USA | 97 MINUTES | English |
A VERY SERIOUS PERSON
Moviegoers familiar with Charles Busch's outrageous gender-bending stage parodies, such as Psycho Beach Party and Vampire Lesbians of Sodom, will be pleasantly surprised by his feature directorial debut. A Very Serious Person is a sweet-natured coming-of-age tale, loosely based on director Charles Busch's life, which touches on profound issues of cultural identity and self-acceptance. Making a rare appearance out of drag, Busch (who co wrote the screenplay with frequent collaborator Carl Andress) steals the show as Jan, an effete Danish male nurse, who is charged to look after a terminally-ill woman (Polly Bergen) and her 12-year-old grandson over the course of a summer at the Jersey Shore.
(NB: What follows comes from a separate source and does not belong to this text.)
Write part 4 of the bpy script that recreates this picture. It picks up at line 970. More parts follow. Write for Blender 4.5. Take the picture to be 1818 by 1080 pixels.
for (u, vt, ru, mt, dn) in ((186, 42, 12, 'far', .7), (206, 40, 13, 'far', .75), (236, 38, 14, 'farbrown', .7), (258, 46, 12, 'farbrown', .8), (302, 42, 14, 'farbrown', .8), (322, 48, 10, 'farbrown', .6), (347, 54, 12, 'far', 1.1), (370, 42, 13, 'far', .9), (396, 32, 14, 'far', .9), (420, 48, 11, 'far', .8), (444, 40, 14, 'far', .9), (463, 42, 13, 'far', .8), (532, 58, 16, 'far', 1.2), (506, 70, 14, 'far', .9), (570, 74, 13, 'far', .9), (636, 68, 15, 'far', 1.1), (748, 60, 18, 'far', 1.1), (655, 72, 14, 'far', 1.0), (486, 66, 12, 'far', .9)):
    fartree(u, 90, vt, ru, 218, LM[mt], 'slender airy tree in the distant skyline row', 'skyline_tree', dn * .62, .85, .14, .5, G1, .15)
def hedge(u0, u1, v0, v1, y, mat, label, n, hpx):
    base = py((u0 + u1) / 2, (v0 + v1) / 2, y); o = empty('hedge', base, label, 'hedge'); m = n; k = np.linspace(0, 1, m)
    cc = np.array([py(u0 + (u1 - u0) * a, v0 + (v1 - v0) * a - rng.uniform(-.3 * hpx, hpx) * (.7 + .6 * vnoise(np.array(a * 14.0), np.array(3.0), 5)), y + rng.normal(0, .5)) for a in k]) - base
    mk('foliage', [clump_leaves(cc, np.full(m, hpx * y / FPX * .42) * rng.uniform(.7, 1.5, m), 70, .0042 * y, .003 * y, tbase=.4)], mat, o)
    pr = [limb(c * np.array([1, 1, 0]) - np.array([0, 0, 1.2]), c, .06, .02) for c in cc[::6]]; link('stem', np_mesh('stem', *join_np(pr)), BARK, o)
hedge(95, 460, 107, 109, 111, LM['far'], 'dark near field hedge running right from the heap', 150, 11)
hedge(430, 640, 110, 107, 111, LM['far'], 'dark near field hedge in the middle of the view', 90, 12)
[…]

The distant and reserved Jan soon develops a friendship with the boy, whose love of show tunes and old Hollywood movies may presage his emerging sexuality. Feeling protective, Jan tries to put a damper on the lad's enthusiasms, aware that a very different life awaits him in Florida at summer's end, and that he had best start acting less like an embryonic queen and more like a "serious person." Thus, the film becomes less about the boy's encounters with homophobia and more about how the gay adults around him try to cocoon him from its effects. Newcomer P.J. Verhoest shines as the younger half of this charming duo, while Busch, the auteur, makes an effortless transition from high camp to conventional comedy-drama.